## Begin DATA SHOWN

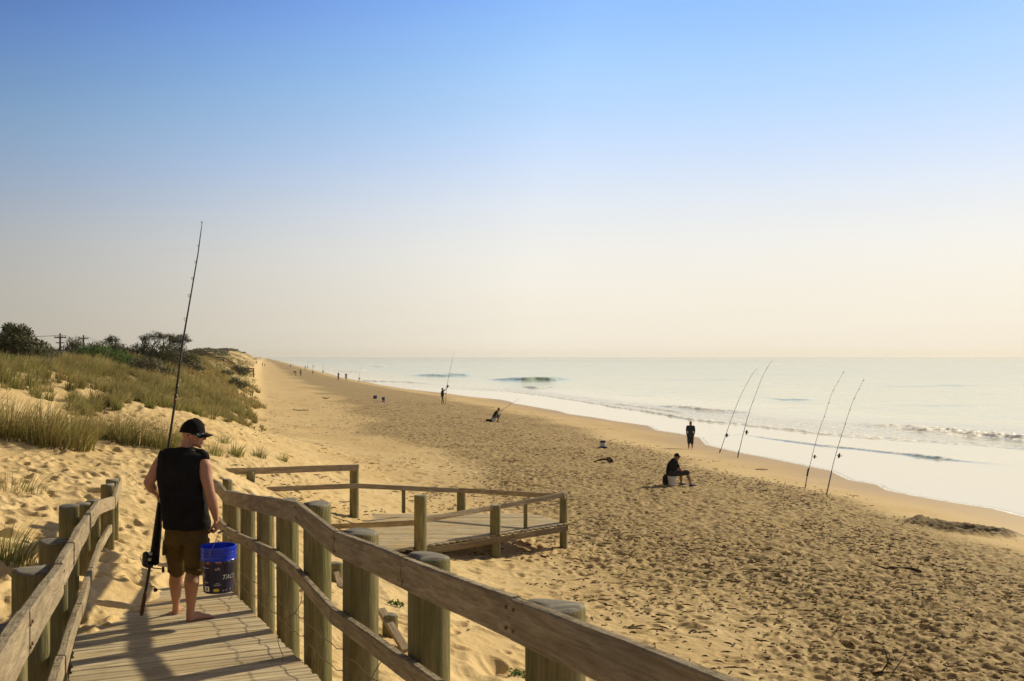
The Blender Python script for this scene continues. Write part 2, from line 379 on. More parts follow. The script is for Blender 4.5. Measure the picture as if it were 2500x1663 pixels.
_k = np.exp(-(np.arange(-20, 21) * .1 / .7) ** 2); _k /= _k.sum(); _gz = np.convolve(np.pad(_gz, 20, 'edge'), _k, 'valid')
GF = [(-60, -3), (0, 0), (3, .22), (7, .62), (13, 1.10), (21, 1.38), (26, 1.50), (29, 1.75), (30.5, 2.5), (32, 3.5), (34, 4.3), (35.5, 4.95), (37.5, 5.55), (39.5, 5.75), (46, 5.85), (60, 5.5), (120, 5.0), (4000, 6.0)]
_gf = np.convolve(np.pad(np.interp(_gd, [g[0] for g in GF], [g[1] for g in GF]), 20, 'edge'), _k, 'valid'); _gf[_gd < 1] = np.interp(_gd[_gd < 1], [-60, 0, 3], [-3, 0, .22])
_gz[_gd < 1] = np.interp(_gd[_gd < 1], [-60, 0, 3], [-3, 0, .22])
BUMPS = [(-95, 300, 9, 26, 2.0), (-86, 262, 7, 14, .6), (-131, 450, 12, 45, 2.4), (-158, 560, 16, 50, 2.2), (-198, 700, 20, 90, 1.6), (-3.6, 22.6, 1.5, 2.0, -.28), (-10.5, 20.5, 2.6, 2.0, .28), (-7.0, 21.5, 2.0, 1.2, .25), (-13.5, 33.5, 3.5, 2.6, .35)]
HOLE = None
def dist_sea(X, Y):
    d0 = xl(Y) - X; return d0 + wig(Y) * np.exp(-np.maximum(d0, 0) / 8)
def base_z(X, Y):
    d = dist_sea(X, Y); z = np.interp(d, _gd, _gz); z = z + (np.interp(d, _gd, _gf) - z) * sst(34, 58, Y)
    z = z + (fbm(X / 9, Y / 12, 3, 3) - .5) * .8 * sst(32.5, 38, d) * sst(24, 34, Y)
    z = z + (fbm(X / 3.2, Y / 3.2, 8, 3) - .5) * .42 * sst(23, 28, d) * (1 - .6 * sst(60, 100, Y))
    z = z + (fbm(X / 5, Y / 7, 5, 3) - .5) * .16 * sst(6, 10, d)
    for bx, by, sx, sy, h in BUMPS: z = z + h * np.exp(-((X - bx) / sx) ** 2 - ((Y - by) / sy) ** 2)
    z = z + .7 * sst(220, 380, Y) * np.exp(-((d - 45) / 9) ** 2) - 2.0 * sst(130, 230, Y) * sst(47, 58, d)
    return z
def ground_hit(px, py):
    Y = np.exp(np.linspace(math.log(3), math.log(2500), 6000)); X = (px - 1250) / F * Y; Z = CZ - (py - HY) / F * Y
    k = np.argmax(Z < base_z(X, Y)); 
    return Vector((float(X[k]), float(Y[k]), float(base_z(X[k:k + 1], Y[k:k + 1])[0])))
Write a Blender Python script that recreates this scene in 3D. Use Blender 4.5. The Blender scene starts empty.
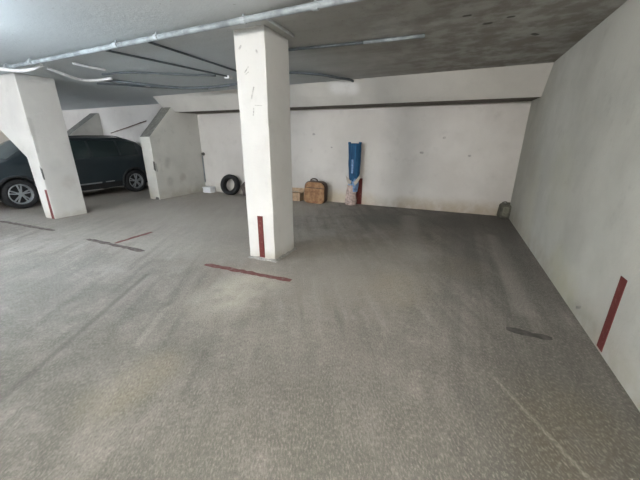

## End DATA SHOWN

*WRITTEN INSTRUCTION*
Restate each entry word for word, please, but drop any images it holds.

*RESPONSE TO THE EXERCISE*
The Blender Python script for this scene continues. Write part 2, from line 379 on. More parts follow. The script is for Blender 4.5. Measure the picture as if it were 2500x1663 pixels.
_k = np.exp(-(np.arange(-20, 21) * .1 / .7) ** 2); _k /= _k.sum(); _gz = np.convolve(np.pad(_gz, 20, 'edge'), _k, 'valid')
GF = [(-60, -3), (0, 0), (3, .22), (7, .62), (13, 1.10), (21, 1.38), (26, 1.50), (29, 1.75), (30.5, 2.5), (32, 3.5), (34, 4.3), (35.5, 4.95), (37.5, 5.55), (39.5, 5.75), (46, 5.85), (60, 5.5), (120, 5.0), (4000, 6.0)]
_gf = np.convolve(np.pad(np.interp(_gd, [g[0] for g in GF], [g[1] for g in GF]), 20, 'edge'), _k, 'valid'); _gf[_gd < 1] = np.interp(_gd[_gd < 1], [-60, 0, 3], [-3, 0, .22])
_gz[_gd < 1] = np.interp(_gd[_gd < 1], [-60, 0, 3], [-3, 0, .22])
BUMPS = [(-95, 300, 9, 26, 2.0), (-86, 262, 7, 14, .6), (-131, 450, 12, 45, 2.4), (-158, 560, 16, 50, 2.2), (-198, 700, 20, 90, 1.6), (-3.6, 22.6, 1.5, 2.0, -.28), (-10.5, 20.5, 2.6, 2.0, .28), (-7.0, 21.5, 2.0, 1.2, .25), (-13.5, 33.5, 3.5, 2.6, .35)]
HOLE = None
def dist_sea(X, Y):
    d0 = xl(Y) - X; return d0 + wig(Y) * np.exp(-np.maximum(d0, 0) / 8)
def base_z(X, Y):
    d = dist_sea(X, Y); z = np.interp(d, _gd, _gz); z = z + (np.interp(d, _gd, _gf) - z) * sst(34, 58, Y)
    z = z + (fbm(X / 9, Y / 12, 3, 3) - .5) * .8 * sst(32.5, 38, d) * sst(24, 34, Y)
    z = z + (fbm(X / 3.2, Y / 3.2, 8, 3) - .5) * .42 * sst(23, 28, d) * (1 - .6 * sst(60, 100, Y))
    z = z + (fbm(X / 5, Y / 7, 5, 3) - .5) * .16 * sst(6, 10, d)
    for bx, by, sx, sy, h in BUMPS: z = z + h * np.exp(-((X - bx) / sx) ** 2 - ((Y - by) / sy) ** 2)
    z = z + .7 * sst(220, 380, Y) * np.exp(-((d - 45) / 9) ** 2) - 2.0 * sst(130, 230, Y) * sst(47, 58, d)
    return z
def ground_hit(px, py):
    Y = np.exp(np.linspace(math.log(3), math.log(2500), 6000)); X = (px - 1250) / F * Y; Z = CZ - (py - HY) / F * Y
    k = np.argmax(Z < base_z(X, Y)); 
    return Vector((float(X[k]), float(Y[k]), float(base_z(X[k:k + 1], Y[k:k + 1])[0])))
Write a Blender Python script that recreates this scene in 3D. Use Blender 4.5. The Blender scene starts empty.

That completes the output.